A bunch of mustache-twirling rich kids figure out the same loophole from their Harvard dorm room (which has a “Matrix” poster on the wall, so you know that they’re good with computers). These pathetically one-dimensional villains start their own version of Jerry’s operation, which cuts into everyone’s share of the pie. The greedy kids soon want even more money, and their leader Tyler (Uly Schlesinger) tries to bully and threaten Jerry into getting out of the game.

If you think you know what happens next… you probably do. The film becomes an infomercial for “real America” and how its values can triumph over those damn coastal elites. During a tense diner-set conversation, Jerry’s cup of good old American coffee and Tyler’s Red Bull serve as convenient stand-ins for white and black hats. Nobody was swinging for the fences on this one.

Still, as low as this movie’s aspirations are, its competently executed 96 minutes tend to fly by. It may be painfully unfunny at times and largely conflict-free, but Brad Copeland’s script skillfully enters at the latest possible moment and ends before it can overstay its welcome. Frankel keeps the movie moving along at a bouncy pace, and everything looks so pretty that it’s easy to forget the town was struggling in the first place.

With a couple notable exceptions (the only thing lazier than Wilmore’s performance is the slew of travel agent jokes Copeland wrote for him), the acting is also solid. As strange as it is to see Cranston transitioning into bona fide “old man” roles, he carries the film with a perfect balance of Midwestern sweetness and geriatric confusion. Bening’s light, breezy performance also gets the job done, and the two are relatively convincing as a married couple. The highlight of the film is Wilson, who fully commits to his supporting role as a wacky liquor store owner and spins some straw into comedy gold in the process.

A handful of charming performances and a mercifully tight running time can’t hide what “Jerry & Marge Go Large” really is: content-with-a-capital-C. It’s the kind of movie you throw on after your “Emily in Paris” binge left you mentally drained. It’s the cinematic equivalent of sitting on the lawn at an Eddie Money concert, half buzzed on vodka and lemonade, chatting with friends while you forget that something resembling art is happening in the background.
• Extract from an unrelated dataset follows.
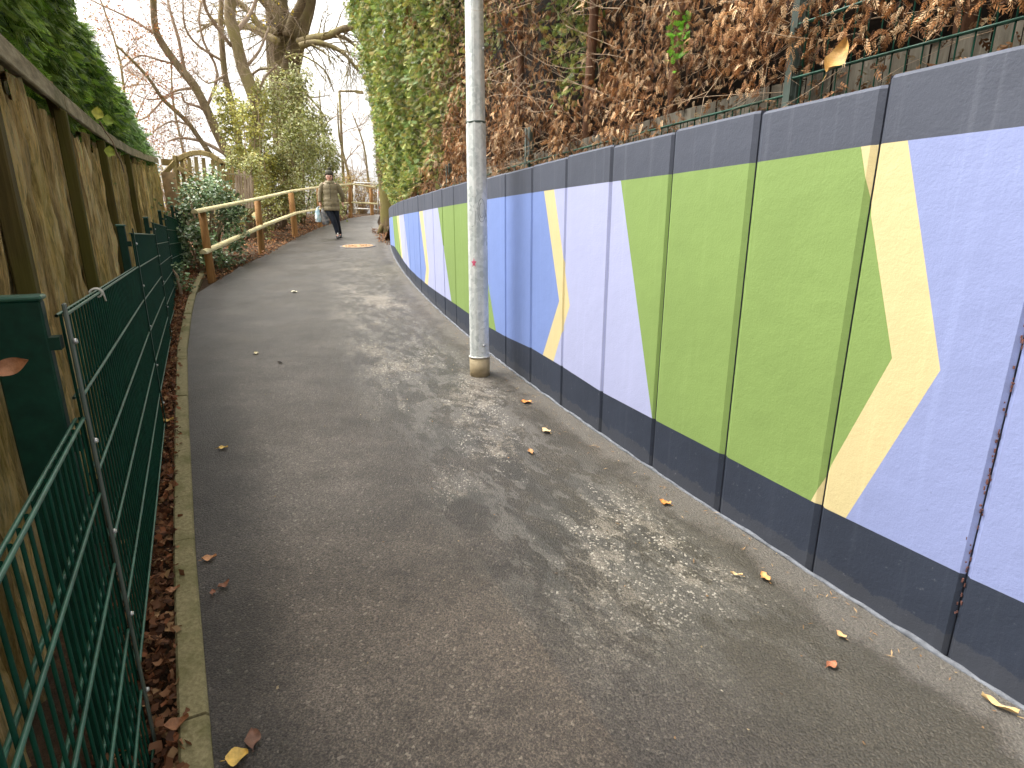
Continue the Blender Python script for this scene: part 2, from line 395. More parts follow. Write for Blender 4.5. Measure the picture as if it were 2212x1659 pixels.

Much like “Indiana Jones and the Temple of Doom” prompted the MPAA to create the PG-13 rating, it’s easy to imagine a new rule being implemented that prevents anyone under the age of 70 from watching “Jerry & Marge Go Large.” That’s not an insult; just an acknowledgement that every frame and line of dialogue seems designed to appeal exclusively to retirees. The great irony is, for a film that places so much emphasis on making the most of one’s “golden years,” it asks its viewers to waste 96 minutes of theirs without offering much in return.

Grade: C+

“Jerry & Marge Go Large” premiered at the 2022 Tribeca Film Festival, followed by a streaming release on Paramount+ on Friday, June 17.